Problem statement:
Every line from the one with "Generate a Blender" to the one with "COL = SC.collection", including those two, is to be copied exactly; all other lines of the entries below are left out.

[Data entries]
-------

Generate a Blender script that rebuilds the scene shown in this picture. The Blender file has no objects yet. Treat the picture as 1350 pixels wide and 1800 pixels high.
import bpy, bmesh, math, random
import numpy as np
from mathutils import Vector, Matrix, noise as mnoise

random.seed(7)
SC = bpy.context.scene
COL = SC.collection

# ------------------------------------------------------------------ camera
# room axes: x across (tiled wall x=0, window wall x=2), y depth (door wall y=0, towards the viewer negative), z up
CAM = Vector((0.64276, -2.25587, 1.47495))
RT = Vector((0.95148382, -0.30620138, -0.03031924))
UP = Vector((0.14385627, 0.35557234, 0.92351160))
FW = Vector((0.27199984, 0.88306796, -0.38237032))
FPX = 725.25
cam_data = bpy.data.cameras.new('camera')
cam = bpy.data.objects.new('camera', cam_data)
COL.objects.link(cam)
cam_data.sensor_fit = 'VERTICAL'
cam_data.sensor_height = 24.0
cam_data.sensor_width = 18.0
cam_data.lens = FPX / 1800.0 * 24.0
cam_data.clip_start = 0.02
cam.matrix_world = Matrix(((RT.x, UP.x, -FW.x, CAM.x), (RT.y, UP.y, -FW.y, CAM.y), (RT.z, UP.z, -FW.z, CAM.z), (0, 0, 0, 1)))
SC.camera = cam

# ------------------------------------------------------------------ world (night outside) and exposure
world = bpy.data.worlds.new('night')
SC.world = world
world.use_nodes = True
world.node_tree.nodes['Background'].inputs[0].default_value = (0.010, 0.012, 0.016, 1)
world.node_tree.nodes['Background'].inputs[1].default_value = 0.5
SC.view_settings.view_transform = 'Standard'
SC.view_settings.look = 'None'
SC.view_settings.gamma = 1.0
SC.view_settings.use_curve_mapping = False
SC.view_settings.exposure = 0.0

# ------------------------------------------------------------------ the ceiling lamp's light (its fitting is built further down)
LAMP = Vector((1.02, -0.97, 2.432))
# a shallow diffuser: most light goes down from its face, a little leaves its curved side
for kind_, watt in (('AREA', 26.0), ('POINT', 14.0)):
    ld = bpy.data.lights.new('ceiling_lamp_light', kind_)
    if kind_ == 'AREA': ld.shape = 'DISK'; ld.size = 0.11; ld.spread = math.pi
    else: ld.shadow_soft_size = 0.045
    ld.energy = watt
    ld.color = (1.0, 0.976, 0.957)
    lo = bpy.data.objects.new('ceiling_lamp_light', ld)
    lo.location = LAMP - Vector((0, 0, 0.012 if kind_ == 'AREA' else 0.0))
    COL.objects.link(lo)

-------

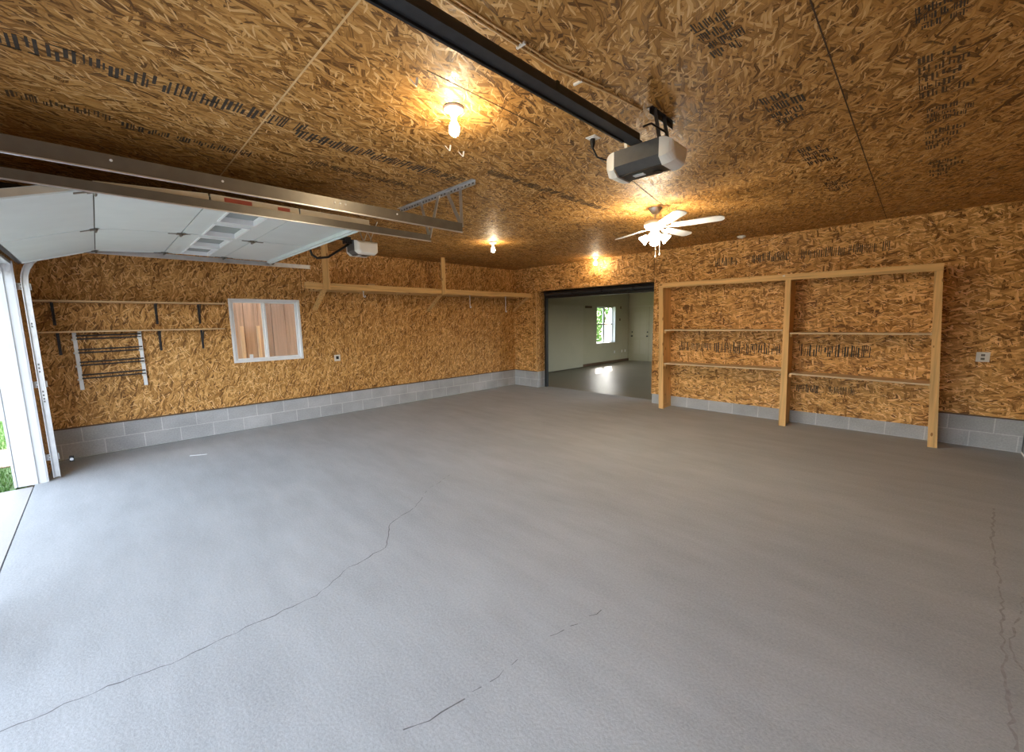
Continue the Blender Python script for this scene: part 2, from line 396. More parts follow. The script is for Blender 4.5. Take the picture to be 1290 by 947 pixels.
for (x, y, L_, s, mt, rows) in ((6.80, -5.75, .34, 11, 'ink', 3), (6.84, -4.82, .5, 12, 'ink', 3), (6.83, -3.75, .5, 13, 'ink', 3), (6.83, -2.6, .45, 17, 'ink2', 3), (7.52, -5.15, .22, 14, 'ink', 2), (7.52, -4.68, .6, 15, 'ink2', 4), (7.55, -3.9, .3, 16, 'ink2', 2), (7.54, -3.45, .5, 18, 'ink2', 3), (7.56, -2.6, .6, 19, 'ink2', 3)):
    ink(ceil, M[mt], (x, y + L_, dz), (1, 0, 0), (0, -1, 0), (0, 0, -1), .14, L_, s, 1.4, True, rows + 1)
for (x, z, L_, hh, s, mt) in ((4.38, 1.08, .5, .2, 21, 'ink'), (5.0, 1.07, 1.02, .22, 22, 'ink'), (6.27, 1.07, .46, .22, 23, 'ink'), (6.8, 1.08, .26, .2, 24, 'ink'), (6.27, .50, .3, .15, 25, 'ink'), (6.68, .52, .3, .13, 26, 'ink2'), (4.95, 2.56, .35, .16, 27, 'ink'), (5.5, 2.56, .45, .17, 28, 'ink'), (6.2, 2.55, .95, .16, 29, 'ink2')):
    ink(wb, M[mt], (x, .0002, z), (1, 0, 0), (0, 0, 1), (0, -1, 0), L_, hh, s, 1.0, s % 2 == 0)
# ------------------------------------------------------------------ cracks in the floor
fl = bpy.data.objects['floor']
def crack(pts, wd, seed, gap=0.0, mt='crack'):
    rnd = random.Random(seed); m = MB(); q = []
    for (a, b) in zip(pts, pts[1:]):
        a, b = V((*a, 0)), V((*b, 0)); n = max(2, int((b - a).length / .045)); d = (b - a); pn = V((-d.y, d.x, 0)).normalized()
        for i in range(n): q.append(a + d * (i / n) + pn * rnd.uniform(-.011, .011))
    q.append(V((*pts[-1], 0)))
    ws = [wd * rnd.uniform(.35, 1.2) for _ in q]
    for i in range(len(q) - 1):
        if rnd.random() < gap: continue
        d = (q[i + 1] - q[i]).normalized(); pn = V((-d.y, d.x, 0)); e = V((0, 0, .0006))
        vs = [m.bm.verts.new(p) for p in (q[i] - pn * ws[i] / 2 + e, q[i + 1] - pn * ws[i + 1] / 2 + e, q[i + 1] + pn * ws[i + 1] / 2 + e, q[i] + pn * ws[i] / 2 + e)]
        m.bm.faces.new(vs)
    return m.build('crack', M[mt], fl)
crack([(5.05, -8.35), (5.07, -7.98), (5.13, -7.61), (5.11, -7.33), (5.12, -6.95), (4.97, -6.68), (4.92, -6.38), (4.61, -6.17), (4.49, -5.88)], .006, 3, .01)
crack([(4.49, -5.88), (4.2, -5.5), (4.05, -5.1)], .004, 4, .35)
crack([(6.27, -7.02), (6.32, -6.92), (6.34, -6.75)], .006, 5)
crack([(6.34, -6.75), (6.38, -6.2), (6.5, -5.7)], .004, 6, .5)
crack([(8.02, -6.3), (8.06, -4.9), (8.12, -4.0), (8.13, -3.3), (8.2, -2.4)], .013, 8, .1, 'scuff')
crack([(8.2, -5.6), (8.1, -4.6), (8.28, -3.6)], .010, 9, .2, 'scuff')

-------

Exercise solution:
Generate a Blender script that rebuilds the scene shown in this picture. The Blender file has no objects yet. Treat the picture as 1350 pixels wide and 1800 pixels high.
import bpy, bmesh, math, random
import numpy as np
from mathutils import Vector, Matrix, noise as mnoise

random.seed(7)
SC = bpy.context.scene
COL = SC.collection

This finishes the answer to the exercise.